Outdoor writers and prairie dogs

  Dear HCN,


We recently became aware of a "Heard Around the West" article in your publication that addressed the upcoming Outdoor Writers of America Association conference in Sioux Falls (HCN, 3/1/99).


The Outdoor Writers of America Association did not plan the prairie dog shooting trip you mentioned in your article and the excursion does not take place during the conference. This trip was planned by the South Dakota Department of Tourism and is offered as one of 40 pre- and post-conference trips.

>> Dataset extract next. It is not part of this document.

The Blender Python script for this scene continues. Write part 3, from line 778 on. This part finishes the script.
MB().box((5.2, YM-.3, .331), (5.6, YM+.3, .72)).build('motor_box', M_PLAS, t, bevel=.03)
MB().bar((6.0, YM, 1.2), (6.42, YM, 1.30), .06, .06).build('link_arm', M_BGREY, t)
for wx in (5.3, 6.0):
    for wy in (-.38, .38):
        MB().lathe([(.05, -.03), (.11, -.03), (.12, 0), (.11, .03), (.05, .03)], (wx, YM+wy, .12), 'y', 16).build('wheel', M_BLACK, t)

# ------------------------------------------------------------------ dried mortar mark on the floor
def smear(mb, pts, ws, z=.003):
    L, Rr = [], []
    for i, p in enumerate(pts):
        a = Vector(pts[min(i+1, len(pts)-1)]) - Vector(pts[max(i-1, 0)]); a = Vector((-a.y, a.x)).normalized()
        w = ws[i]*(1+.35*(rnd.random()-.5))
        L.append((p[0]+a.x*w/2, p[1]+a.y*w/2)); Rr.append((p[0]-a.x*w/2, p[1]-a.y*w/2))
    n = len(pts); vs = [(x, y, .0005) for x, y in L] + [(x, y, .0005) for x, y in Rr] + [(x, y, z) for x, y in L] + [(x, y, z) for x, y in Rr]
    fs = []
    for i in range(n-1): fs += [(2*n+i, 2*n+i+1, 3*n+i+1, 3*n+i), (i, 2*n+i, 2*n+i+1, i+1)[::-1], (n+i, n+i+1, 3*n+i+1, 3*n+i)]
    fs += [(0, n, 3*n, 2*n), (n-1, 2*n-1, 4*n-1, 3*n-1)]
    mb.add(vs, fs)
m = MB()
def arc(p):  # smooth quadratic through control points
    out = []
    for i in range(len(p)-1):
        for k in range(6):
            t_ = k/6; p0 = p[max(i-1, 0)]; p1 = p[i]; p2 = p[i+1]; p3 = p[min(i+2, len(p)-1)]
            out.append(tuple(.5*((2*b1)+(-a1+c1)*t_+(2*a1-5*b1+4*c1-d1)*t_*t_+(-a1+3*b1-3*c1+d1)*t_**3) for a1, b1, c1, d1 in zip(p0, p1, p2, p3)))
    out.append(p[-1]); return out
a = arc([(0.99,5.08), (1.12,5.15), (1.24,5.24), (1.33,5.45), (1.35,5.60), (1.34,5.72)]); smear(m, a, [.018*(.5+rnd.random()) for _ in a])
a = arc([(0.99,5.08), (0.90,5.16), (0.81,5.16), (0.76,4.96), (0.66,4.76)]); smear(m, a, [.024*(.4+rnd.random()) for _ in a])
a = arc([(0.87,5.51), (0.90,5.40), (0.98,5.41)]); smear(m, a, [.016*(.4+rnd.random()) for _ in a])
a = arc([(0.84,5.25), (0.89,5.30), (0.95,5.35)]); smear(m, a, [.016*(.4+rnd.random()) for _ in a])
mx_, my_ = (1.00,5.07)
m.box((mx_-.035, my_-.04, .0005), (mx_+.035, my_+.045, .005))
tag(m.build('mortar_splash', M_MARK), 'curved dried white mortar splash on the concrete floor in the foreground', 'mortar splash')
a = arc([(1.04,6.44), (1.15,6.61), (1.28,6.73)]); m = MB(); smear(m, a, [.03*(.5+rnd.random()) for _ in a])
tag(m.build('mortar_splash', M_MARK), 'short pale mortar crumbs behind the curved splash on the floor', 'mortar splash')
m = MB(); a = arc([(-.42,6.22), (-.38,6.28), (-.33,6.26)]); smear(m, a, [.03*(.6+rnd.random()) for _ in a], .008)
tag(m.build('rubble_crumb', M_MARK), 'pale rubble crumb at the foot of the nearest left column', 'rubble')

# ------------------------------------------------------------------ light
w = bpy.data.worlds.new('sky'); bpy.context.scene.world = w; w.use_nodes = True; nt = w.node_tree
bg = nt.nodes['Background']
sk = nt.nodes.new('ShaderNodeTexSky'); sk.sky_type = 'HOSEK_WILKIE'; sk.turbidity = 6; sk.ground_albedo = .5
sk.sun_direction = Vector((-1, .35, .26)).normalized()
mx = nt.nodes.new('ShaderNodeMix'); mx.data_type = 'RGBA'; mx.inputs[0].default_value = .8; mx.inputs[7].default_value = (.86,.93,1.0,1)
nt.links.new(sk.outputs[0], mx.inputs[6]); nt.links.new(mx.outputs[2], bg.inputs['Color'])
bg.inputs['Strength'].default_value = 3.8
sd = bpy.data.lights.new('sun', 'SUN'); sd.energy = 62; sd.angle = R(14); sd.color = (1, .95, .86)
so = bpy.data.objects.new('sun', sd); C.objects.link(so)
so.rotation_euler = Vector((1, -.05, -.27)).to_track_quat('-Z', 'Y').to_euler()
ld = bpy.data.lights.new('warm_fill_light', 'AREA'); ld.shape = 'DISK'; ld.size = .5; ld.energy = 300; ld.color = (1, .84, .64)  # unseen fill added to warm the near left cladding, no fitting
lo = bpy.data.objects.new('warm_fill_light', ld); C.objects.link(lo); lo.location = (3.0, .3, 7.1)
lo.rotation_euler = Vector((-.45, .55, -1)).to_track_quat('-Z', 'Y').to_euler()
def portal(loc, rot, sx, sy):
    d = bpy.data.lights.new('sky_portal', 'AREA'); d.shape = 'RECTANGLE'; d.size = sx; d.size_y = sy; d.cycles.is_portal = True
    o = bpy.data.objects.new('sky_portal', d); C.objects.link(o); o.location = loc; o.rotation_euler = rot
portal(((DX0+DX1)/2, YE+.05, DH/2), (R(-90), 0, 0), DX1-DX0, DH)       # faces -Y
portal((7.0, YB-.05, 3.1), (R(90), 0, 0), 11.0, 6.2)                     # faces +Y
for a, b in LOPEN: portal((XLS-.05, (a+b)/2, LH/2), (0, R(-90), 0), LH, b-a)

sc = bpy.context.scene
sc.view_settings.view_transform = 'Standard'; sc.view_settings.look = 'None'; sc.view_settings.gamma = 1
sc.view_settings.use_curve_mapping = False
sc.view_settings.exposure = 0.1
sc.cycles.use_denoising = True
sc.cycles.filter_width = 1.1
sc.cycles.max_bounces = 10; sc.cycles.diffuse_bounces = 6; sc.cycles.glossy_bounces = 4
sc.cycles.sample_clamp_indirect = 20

Communities such as Winner, S.D., rely heavily upon visiting sportsmen for their visitor industry. That is why the Department of Tourism promotes outdoor activities in these areas. In an era of depressed agricultural markets, sportsmen bring significant economic relief to small-town main streets. The location of many rural South Dakota communities keeps them isolated from the masses of visitors traveling to the Corn Palace, Wall Drug and Mount Rushmore.


While it is true that the black-tailed prairie dog is being reviewed for inclusion as a threatened species, this animal is in no immediate danger of extinction in South Dakota.


According to the U.S. Fish and Wildlife Service, 50 percent of the nation's black-tailed prairie dog population lives in South Dakota. Under current statutory law in South Dakota, the prairie dog is listed as a legal pest and landowners may legally control prairie dog populations on their land.


Landowners, who suffer financially from expanding prairie dog towns and grazing competition with livestock, often choose poison as an effective means of eliminating prairie dog towns. Shooting, on the other hand, has not been proven to decimate a town. It simply keeps prairie dog towns in check and curtails their growth. In addition, it does not impact the environment in the same way as poisoning.


The South Dakota Department of Game, Fish and Parks is currently working with surrounding states to enact a progressive prairie dog conservation plan. Recreational shooting, which has less impact upon the prairie dog population and the environment, may or may not be a part of this plan. We are currently working with the state's ranchers and other landowners to discourage the use of poisons, so it seems logical that recreational shooting is a viable option which would help keep dog towns under control without complete destruction.


Another indication of our state's stable prairie dog population is the fact that South Dakota was chosen as a key reintroduction site for America's rarest mammal, the black-footed ferret. Ferrets rely almost solely on the prairie dog as a food source and their numbers are increasing in southwestern South Dakota. We are proud to be a part of that historic effort.


We certainly understand the concern with properly managing and protecting prairie dogs as a "key species' in our prairie ecosystem. The "dog" has been extirpated over approximately 97 percent of its historic range and the Great Plains is its last bastion for conservation. Our state is willing to accept responsibility for creating a management plan, even though the status of this critter is emotional and controversial - especially in South Dakota. We do, however, reserve the right to use management techniques that are in the best long-term interest of the prairie dog. And, yes, we have to consider the landowner's concerns for his or her private property, the tribal concerns for their lands and the multiple users of both state and federal public lands. Will it be easy to find and implement a suitable management plan? The answer is no. Recreational shooting on certain areas may be a part of that plan, and in certain situations it may be the most desirable method of management.


We do appreciate your interest in the Outdoor Writers Association of America and its upcoming conference. These writers are truly passionate about the outdoors and work very hard to share the wonders of nature with their readers. We look forward to hosting them and hope that they will return home with many fond memories of our state.





Patricia Van Gerpen and John Cooper


Pierre, South Dakota





Patricia Van Gerpen works for the South Dakota Department of Tourism; John Cooper works for the South Dakota Game, Fish and Parks Department.